Linux ext2 recovery, NTFS, and Ghost..

by Dustin Puryear

Ooh. Okay, so this is news to me. There is a freeware tool to recover ext2/ext3 filesystems from Windows. Wow, that’s a change. Is it just me or do most of the free and open source recovery tools seem to run under Linux these days? (Microsoft even has an article about how to recover NTFS with Linux.)

Well, hmm, on a second look it looks like DiskInternals Linux Recovery is free but not necessarily open source. Correct me if I’m wrong.

Thinking along these lines, I’m curious about the current state of accessing NTFS from Linux. I know that back in the day you could read an NTFS disk from Linux, but you could sometimes corrupt the NTFS volume. So, I did a quick Google and found the Linux-NTFS Wiki.

Okay, so here’s the deal apparently (pulled right from the Wiki):

• kernel driver: fast, reliable, read-only. Most people already have it.
• ntfsmount: fast, reliable, read/write, userspace.
• ntfsprogs: various tools for managing ntfs, like mkntfs, ntfsresize and ntfsclone.

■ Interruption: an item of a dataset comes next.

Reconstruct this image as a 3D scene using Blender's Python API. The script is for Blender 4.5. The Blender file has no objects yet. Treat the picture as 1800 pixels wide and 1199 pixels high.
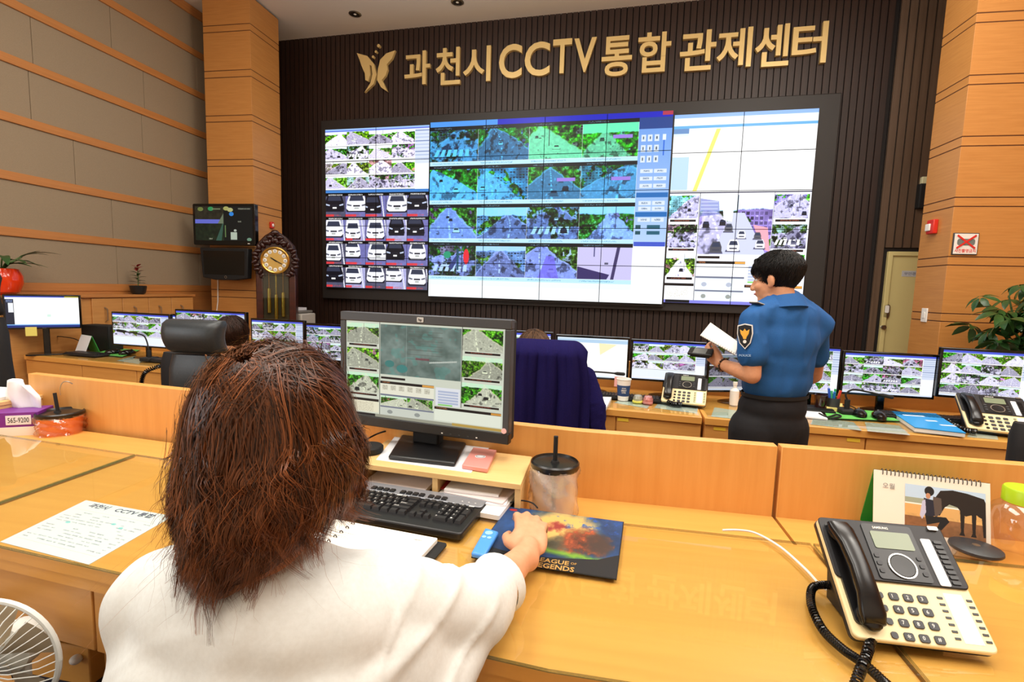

So it looks like the status quo has been maintained to some extent. You can read NTFS right off the bat. To write to NTFS, you need to install ntfsmount.

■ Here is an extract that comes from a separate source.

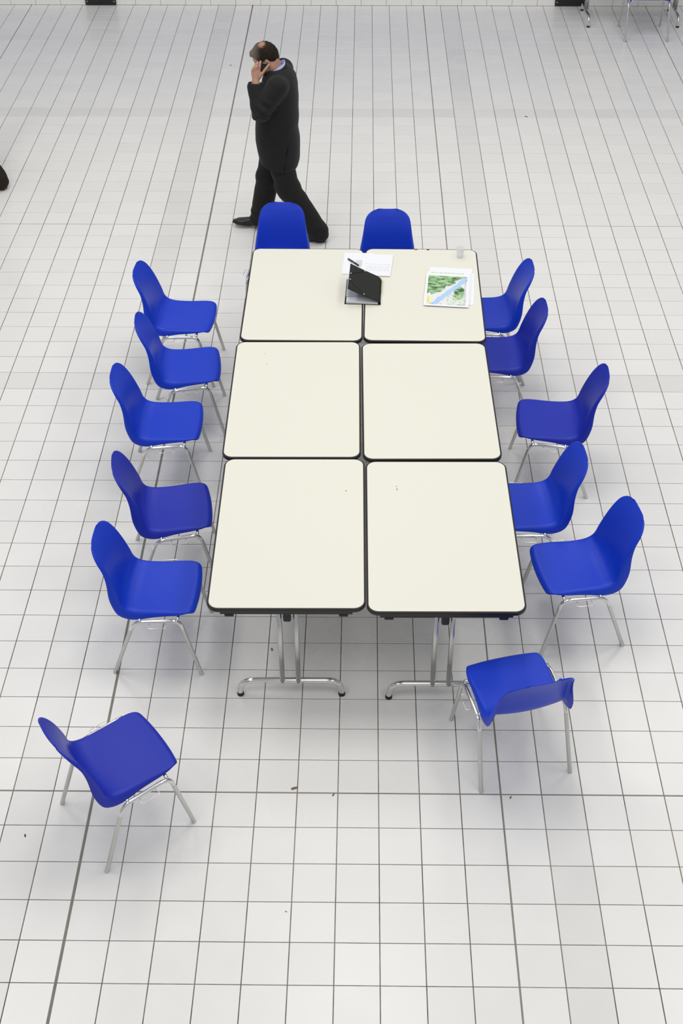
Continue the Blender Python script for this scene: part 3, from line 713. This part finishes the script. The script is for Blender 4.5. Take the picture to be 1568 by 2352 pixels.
def body_sdf(P):
    d = head_sdf(P)
    d = smin(d, cone(P, (-0.040, 0, 1.350), hp(-0.025, 0, -0.060), 0.064, 0.056), 0.03)             # neck
    d = smin(d, ell(P, (-0.045, 0, 1.26), (0.105, 0.165, 0.15)), 0.05)                                # chest
    d = smin(d, ell(P, (0.0, 0, 1.02), (0.125, 0.150, 0.19)), 0.05)                                   # belly
    d = smin(d, ell(P, (-0.02, 0, 0.86), (0.115, 0.150, 0.13)), 0.05)                                 # hips
    for hpj, kn, an, tz in ((HIPL, KNL, ANL, 1), (HIPR, KNR, ANR, 1)):
        d = smin(d, chain(P, [hpj, kn, an], [0.078, 0.052, 0.036], 0.02), 0.04)
        d = smin(d, cone(P, (an[0]+0.0, an[1], 0.055), (an[0]+0.13, an[1], 0.040), 0.034, 0.026), 0.02)
    d = smin(d, chain(P, [SHL, ELL, WRL, (0.114, 0.151, 1.372)], [0.052, 0.040, 0.028, 0.024], 0.02), 0.03)
    d = smin(d, chain(P, [SHR, ELR, WRR, RHd[0]], [0.052, 0.040, 0.028, 0.025], 0.02), 0.03)
    hd = None
    for a, b, ra, rb in LH['palm']: e = cone(P, a, b, ra, rb); hd = e if hd is None else smin(hd, e, 0.010)
    for f in LH['fing']: hd = smin(hd, chain(P, f, [0.0098, 0.0090, 0.0084, 0.0072], 0.003), 0.004)
    hd = smin(hd, chain(P, LH['thumb'], [0.0145, 0.0120, 0.0102, 0.0085], 0.004), 0.008)
    d = smin(d, hd, 0.008)
    # right hand, hanging and slightly curled
    hr = None
    for k in range(4):
        x = 0.085-0.022*k; kn = (x, -0.240, 0.748+0.004*abs(k-1)); L = (0.075, 0.084, 0.078, 0.060)[k]
        e = cone(P, RHd[0], kn, 0.022, 0.0125); hr = e if hr is None else smin(hr, e, 0.010)
        hr = smin(hr, chain(P, [kn, (x+0.004, -0.238, kn[2]-L*0.45), (x+0.006, -0.226, kn[2]-L*0.75), (x+0.006, -0.208, kn[2]-L*0.95)], [0.0098, 0.009, 0.0084, 0.0072], 0.003), 0.004)
    hr = smin(hr, chain(P, [(0.070, -0.236, 0.810), (0.100, -0.228, 0.775), (0.112, -0.218, 0.742)], [0.014, 0.0115, 0.009], 0.004), 0.008)
    return smin(d, hr, 0.008)
tz = [0.55, 0.60, 0.67, 0.78, 0.85, 0.95, 1.10, 1.29, 1.354, 1.40, 1.445]
tb = [-0.160, -0.170, -0.186, -0.196, -0.194, -0.186, -0.192, -0.192, -0.176, -0.150, -0.105]
tf = [0.105, 0.118, 0.130, 0.150, 0.159, 0.158, 0.145, 0.100, 0.075, 0.050, 0.025]
tw = [0.212, 0.215, 0.214, 0.205, 0.198, 0.192, 0.200, 0.205, 0.190, 0.135, 0.075]
def torso(P):
    z = P[:, 2]; b = np.interp(z, tz, tb); f = np.interp(z, tz, tf); wd = np.interp(z, tz, tw); c = (b+f)/2; a = (f-b)/2
    n = (np.abs((P[:, 0]-c)/a)**2.3+np.abs(P[:, 1]/wd)**2.3)**(1/2.3)
    d = (n-1)*np.minimum(a, wd); return np.maximum(d, z-1.425-0.35*np.clip(-x-0.05, 0, 0.1))
def jacket_sdf(P):
    x, y, z = P[:, 0], P[:, 1], P[:, 2]
    d = torso(P)
    # shoulders
    d = smin(d, cone(P, (-0.060, 0.07, 1.368), (-0.058, 0.168, 1.348), 0.052, 0.062), 0.04)
    d = smin(d, cone(P, (-0.060, -0.07, 1.368), (-0.058, -0.168, 1.348), 0.052, 0.062), 0.04)
    sl = chain(P, [SHL, ELL], [0.080, 0.072], 0.02); fa = cone(P, ELL, (0.120, 0.163, 1.332), 0.070, 0.060)
    # folds around the bent elbow and across the upper sleeve
    wr = 0.0080*np.sin(95*(z*0.95-x*0.55)+14*y)*np.exp(-((z-1.20)/0.075)**2)*np.exp(-((x-0.03)/0.10)**2)
    wr += 0.0045*np.sin(60*(z+x*0.8))*np.exp(-((z-1.14)/0.09)**2)
    sl = smin(sl, fa, 0.018)+wr
    d = smin(d, sl, 0.030)
    d = smax(d, -cone(P, (0.1175, 0.158, 1.345), (0.119, 0.148, 1.43), 0.046, 0.046), 0.006)          # sleeve opening
    sr = chain(P, [SHR, ELR, WRR], [0.080, 0.066, 0.054], 0.03); d = smin(d, sr, 0.022)
    # side vent, pocket flap, centre-back drape
    vent = np.maximum(np.abs(x+0.085+0.16*(z-0.66))-0.003, z-0.93); vent = np.maximum(vent, -y+0.02); d = smax(d, -np.maximum(vent, np.abs(torso(P))-0.010), 0.004)
    fl = np.maximum(np.maximum(np.abs(x-0.035)-0.075, np.abs(z-0.865-0.06*(x-0.03))-0.028), -y); d = d-0.0035*np.clip(1-np.maximum(fl, 0)/0.004, 0, 1)
    d = d+0.0035*np.sin(30*x+9*z)*np.exp(-((z-0.98)/0.10)**2)+0.0025*np.sin(38*(z-0.5*x))*np.exp(-((x+0.15)/0.07)**2)
    # hem and neck opening
    hem = 0.660+0.020*np.clip(x, -0.2, 0.2)/0.1+0.05*np.clip(np.abs(x)-0.13, 0, 1)
    d = smax(d, hem-z, 0.006)
    inner = torso(P)+0.022; d = smax(d, -np.maximum(inner, z-0.78), 0.004)                              # open skirt
    nk = cone(P, (-0.022, 0, 1.30), (-0.030, 0, 1.60), 0.058, 0.080); d = smax(d, -np.maximum(nk, 1.375-z), 0.008)
    # collar roll
    th = np.arctan2(y, -(x+0.018)); rx, ry = 0.088, 0.087
    cx_, cy_ = -0.018-rx*np.cos(th), ry*np.sin(th); cz = 1.384-0.58*(cx_+0.018)
    dc = np.sqrt((x-cx_)**2+(y-cy_)**2+((z-cz)*0.62)**2)-0.0125
    d = smin(d, dc, 0.012)
    return d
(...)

Looking more into ntfsprogs, I see ntfsclone. Nifty! I was thinking this may be a free way to Ghost (say, if you could use ntfsclone, Knoppix, and an NFS filesystem somewhere), but apparently you have boot issues if you just move NTFS to another computer without doing a little legwork. OR. You can run GAG, a graphical boot manager. Check it out.

6 Comments

Nick
2008-03-19 11:14:02
Check out clonezilla which combines all the tools you just talked about. Great program that can clone like ghost. Even do network boots.
matthew sporleder
2008-03-19 11:58:50
Although it's not necessarily ntfs-specific, checkout g4u:


http://www.feyrer.de/g4u/

Mark
2008-03-19 15:32:15
Have you looked at ntfs-3g (http://www.ntfs-3g.org)? I have used it r/w for person use without any problems. Website has a whole page on quality/tests/testimonials.
Sepi
2008-03-20 13:47:08
One of the linux-ntfs developers, who wrote the most useful NTFS tools (ntfsclone, ntfsresize) getting pissed off by the other developers left the project and released his stable read/write NTFS-3G driver which became the default NTFS driver in most Linux distributions (Ubuntu, Fedora, OpenSUSE, Slackware, Mandriva, etc). The latest NTFS-3G driver works incredibly well!
David
2008-03-20 21:14:47
Yeah as Mark and Spi both said, ntfs-3g works perfectly, you just have to make sure to shut down windows properly rather then hibernate it so the filesystem is marked as clean.
David
2008-03-20 21:18:08
Oh and I don't think it says it on the web site, (but I used to read the mailing list and this is where I heard it) apparently the lead Linux-NTFS developer who works on the kernel read only driver has been working on a new kernel driver with full rw support and is being paid for the work by Apple. He promises that once its complete it will be released as open source (but I think there might have been a required 6 months delay).